I didn't check that thread out, but for the record my immediate reaction was to think a demon cohort would be very interesting for a Paladin. Less a question of yes or no for me than one of under what circumstances and how would it work out. I can imagine worlds in which that could NEVER happen and I can imagine worlds in which it could. For me the most interesting is one in which it could, and in which the real drama would then be the control of the cohort and responsibility for all of its actions. Whether or not the campaign could survive the tension between the Paladin and his cohort, or how long the relationship would last, I don't know. But I like the tension.

I do think that many players endow rules for D&D with a normative value that is entirely unwarranted. It isn't uncommon for players to express the principles that guide their own gaming experience as absolutely binding on any and all possible games. Running rules structly in one's own campaign is fine, in fact you can accomplish some interesting things that way. What always mystifies me is the degree to which players often seem to assume the game has to be played that way as a matter of principle.

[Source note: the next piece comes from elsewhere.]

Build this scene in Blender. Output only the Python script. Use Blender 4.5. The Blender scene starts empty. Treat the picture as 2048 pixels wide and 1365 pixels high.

This goes hand in hand with a reluctance to play with creative house rules, and a tendancy to imagine that common patterns are normatively enforced within the rules. I have had arguments in which people swore up and down that a rule existed and the only basis for the rule was the fact that things usually worked that way, or that they had been playing that way for years, so there MUST be a rule on it somewhere. It becomes a kind of closed loop, as if to say: "I only play by the official rules and I play THIS way, so that's clearly the way the rules work." I tend to think of it as a variety of fundamentalism, myself. It doesn't involve actual religious belief, but it does encompass a certain link between norms and canonical texts.